In September 1642, Parliament ordered the closure of London's theatres, though it was mainly through the protection and patronage of the court that they had survived this long. Early 1648 brought a tougher ordinance, making the theatre closure permanent and threatening any actors flouting it with fines, whippings and imprisonment. Although the Puritan authorities did not forbid the sale of printed plays, police harassment of public playhouses persisted throughout the 1650s. (Scanlon 346). In terms of more popular drama, a new shorter form of dramatic performance appeared, called interludes or "drolls". These drolls may be said to be short sketches or playlets, both comic and non-comic, simple in plot or language (though rhetorical and bombastic on occasion,) limited in cast and easily staged. With roots lying in medieval drama and folk entertainment, the majority of them were either direct reworkings of Elizabethan jigs or abridgements from Pre-Commonwealth drama.

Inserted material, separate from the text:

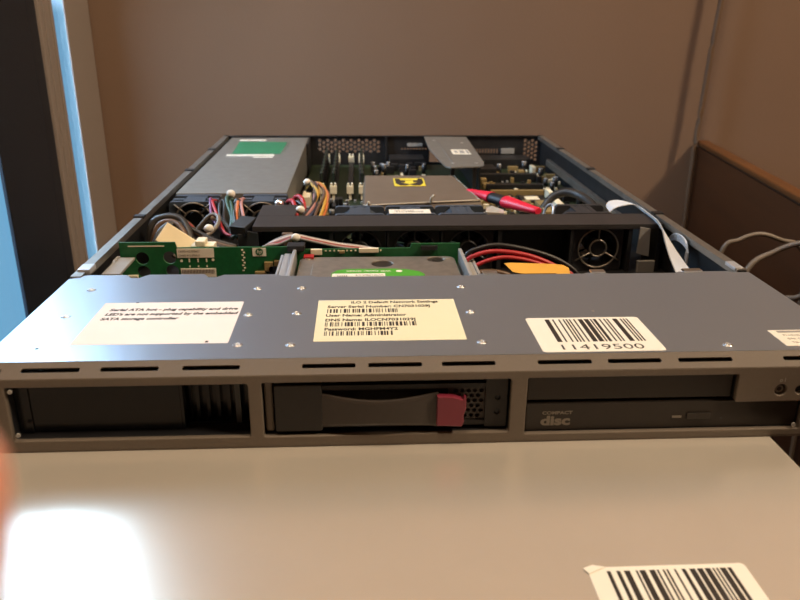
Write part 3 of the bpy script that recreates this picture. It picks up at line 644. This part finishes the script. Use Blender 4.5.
# ------------------------------------------------------------------ wiring
def bundle(name, label, cat, wires, group=None, ties=(), loc=None):
    p0 = wires[0][1][0]; t = thing(name, label, cat, loc or p0, group)
    for k, pts, r in wires: MB().tube(pts, r, 7).build('wire', k, t)
    for c, r in ties: MB().ball(c, r, 0, (1, .8, .9)).build('cable_tie', 'white_plastic', t)
    return t
W = []
cols = ['w_purple', 'w_red', 'w_dark', 'w_dark', 'w_green', 'w_green', 'w_dark', 'w_orange', 'w_pink']
for i, k in enumerate(cols):
    u = i/8
    j_ = [Vector([rnd.uniform(-2.6, 2.6) for _ in range(3)]) for _ in range(6)]
    W.append((k, [Vector(q)+j_[n_]*(.3 if n_ < 1 else 1) for n_, q in enumerate([(-166+u*28, 352, 37), (-165+u*28, 335, 42+2*math.sin(PI*u)), (-162+u*26, 318, 42), (-156+u*22, 298, 35), (-147+u*15, 282, 29), (-139+u*9, 268, 26)])], rnd.uniform(1.15, 1.55)))
bundle('wire_bundle', 'fan of coloured wires between the two power supply fans', 'wires', W, 'wire bundles', [((-155, 290, 38), 4), ((-156, 268, 34), 4), ((-148, 336, 47), 4)])
W = []
for i, k in enumerate(['w_yellow', 'w_yellow', 'w_orange', 'w_dark', 'w_brown', 'w_brown', 'w_blue', 'w_yellow', 'w_brown', 'w_dark', 'w_pink']):
    u = rnd.random()
    j_ = [rnd.uniform(-2, 2) for _ in range(7)]
    W.append((k, [(a_+j_[n_], b_, c_+j_[6-n_]*.6) for n_, (a_, b_, c_) in enumerate([(-88+u*8, 425, 30), (-84+u*10, 410, 40), (-82+u*16, 385, 45-3*u), (-80+u*19, 350, 44-4*u), (-84+u*22, 318, 40-6*u), (-92+u*26, 296, 35-9*u), (-98+u*26, 284, 26-9*u)])], 1.5))
bundle('wire_bundle', 'thick yellow and orange wire bundle beside the power supply', 'wires', W, 'wire bundles', [((-85, 300, 41), 4), ((-86, 412, 41), 4)])
W = [('w_red', [(-99, 358, 22), (-100, 345, 36), (-94, 332, 41), (-90, 318, 34), (-88, 318, 20)], 2), ('w_red', [(-97, 360, 26), (-94, 352, 39), (-88, 344, 42), (-84, 332, 36), (-84, 322, 20)], 2), ('w_dark', [(-96, 350, 26), (-92, 338, 38), (-86, 328, 38), (-82, 318, 22)], 2)]
bundle('wire_bundle', 'short red wires at the corner of the power supply', 'wires', W, 'wire bundles')
W = []
for i, k in enumerate(['w_grey', 'w_white', 'w_pink', 'w_brown', 'w_red', 'w_grey']):
    u = i/5
    W.append((k, [(-118-u*3, 226-u*4, 20), (-108+u*1, 226-u*4, 30+2*u), (-96, 226-u*4, 37-3*u), (-84, 225-u*3, 40-1.6*u), (-70, 224-u*3, 37.5-1.5*u), (-52, 224-u*3, 33.5-1.5*u), (-34, 224-u*3, 31-1.5*u), (-14, 224-u*4, 27), (6, 222, 22), (20, 221, 12)], 1.1))
bundle('wire_bundle', 'thin grey and pink wires arching behind the green board', 'wires', W, 'wire bundles', [((-83, 222, 39), 3.6)])
W = [('w_red', [(37, 166, 20), (37, 165, 36), (44, 164, 42), (58, 163, 45), (80, 162, 42), (100, 161, 34), (113, 160, 26), (118, 158, 12)], 1.6),
     ('w_black', [(38, 169, 22), (38, 168, 40), (46, 168, 45.5), (60, 168, 48), (82, 168, 44), (102, 168, 37), (116, 166, 27), (120, 164, 12)], 1.6),
     ('w_red', [(38, 160, 14), (39, 160, 30), (46, 160, 37), (62, 160, 41.5), (82, 160, 38.5), (102, 158, 31), (112, 156, 24)], 1.5),
     ('w_brown', [(40, 158, 12), (39, 158, 26), (44, 158, 31), (56, 158, 32), (68, 158, 28), (74, 158, 16)], 1.8),
     ('w_brown', [(42, 154, 12), (41, 154, 24), (48, 154, 30), (60, 154, 29), (66, 154, 14)], 1.6)]
bundle('wire_bundle', 'red and black wires looping to the right of the hard drive', 'wires', W, 'wire bundles')
W = []
for i, k in enumerate(['w_dark', 'w_brown', 'w_dark', 'w_grey', 'w_brown', 'w_dark', 'w_red', 'w_brown']):
    u = i/7
    W.append((k, [(-196+u*3, 240+u*20, 22), (-190+u*4, 252+u*18, 37+u*3), (-180+u*6, 262+u*14, 40-u*4), (-166+u*8, 262-u*4, 34-u*10), (-150+u*6, 254-u*12, 28-u*10), (-132+u*2, 250-u*16, 24-u*10)], 2.2))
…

Partly in an attempt to circumvent the law and confuse officialdom, drolls were presented with other types of popular fare, including acrobatic routines, puppet-plays, horn-dancing, performing animals and the exhibiting of human "monsters." (Scanlon 347). The most famous droll actor at the Red Bull in the early 1650s was Robert Cox. Probably a "stroller" or country player before coming to London when the theatres were suppressed, he took the leading role in several skits which he had apparently put together himself. One of his best-known farces is Simpleton the Smith (Scanlon 348).
A Collection of Drolleries
An Illustration of A Ballad
Many pieces of drollery “were obtained with much difficulty, and at a chargeable rate.” The fortunate possessor was elated to observe their pleasure and to pocket the penny that rewarded the exhibition. (Ebsworth ii). Your ballad-monger, your inventor of “cocks,” and your penny-a-liner for the prints that circulate amidst masses yielded a determined preference to falsehood on account of it leaving them such unrestricted play of fancy as may satisfy their self-conceit. So long as such catch-pennies circulated and attracted attention, the originators did not heed what amount of adulteration may have become mingled with a semblance of truth (Ebsworth xi-xii). Not even the large collection of celebrated “rump” ballads of 1660 and 1662 could show us how men thought and acted, murmured under oppression, and cherished a hope of revenge while the iron hand of despotism tried to fetter the nation (Ebsworth xiv). Several of these folk ballads show clear signs of broadside providence and accounts of rural festivities and seductions, toper's songs, and obscene satires are scattered profusely about (Friedman 285). Even though performances of drolls were on the edge of legality, the audience comprised of possibly not only common people, but also the upper classes of the society (Škrobánková 20). Even in 1875, Ebsworth’s opinion on women performing or reading drolleries was the following: “It is not expected that this volume of drolleries will ever be seen by anyone belonging to the gentler sex. Two or three pages, here or there, are sufficiently objectionable to cause it to be ‘banned and barred, forbidden fare.’ We may as well honestly declare our intense disgust at such things; coarse, ribald, and degraded, utterly destitute of humor as of excuse” (Ebsworth xxxviii).
Performance of A Banned Droll Play
When reading about jigs in literature, one can expect to find a reference to sex: ‘bawdy’, ’misorders’, ‘ribaldrous’, ’amourous.’ Dekker’s horrified description is as follows: I.. . as I haue often seene, after the finishing of some worthy Tragedy, or Catastrophe in the Open Theaters, that the Sceane after the Epilogue hath beene more blacke (about a nasty bawdy Iigge) than the most horrid Sceane in the Play was.' But the jig is not simply pornographic and potentially subversive; it is those things in virtue of its links to an older carnivalesque tradition which refused any sharp distinction between player and spectator. Baskerville understands the jig as a more or less direct transposition from an older folk tradition. If the clown was downgraded in the course of the play and limited to the lines written for him by the playwright, after the dramatic finale he issued forth to conduct a jig which established a more direct rapport with the audience. But even this reduced role was anathema to those attempting to produce a neo-classical theatre. By 1600 a liking for jigs already doomed one to share Polonius’s outdated tastes and, indeed, it is the submission of the theatre to definite canons of taste from the 1590s on, which marks a very significant break with popular tradition (MacCabe 9-10).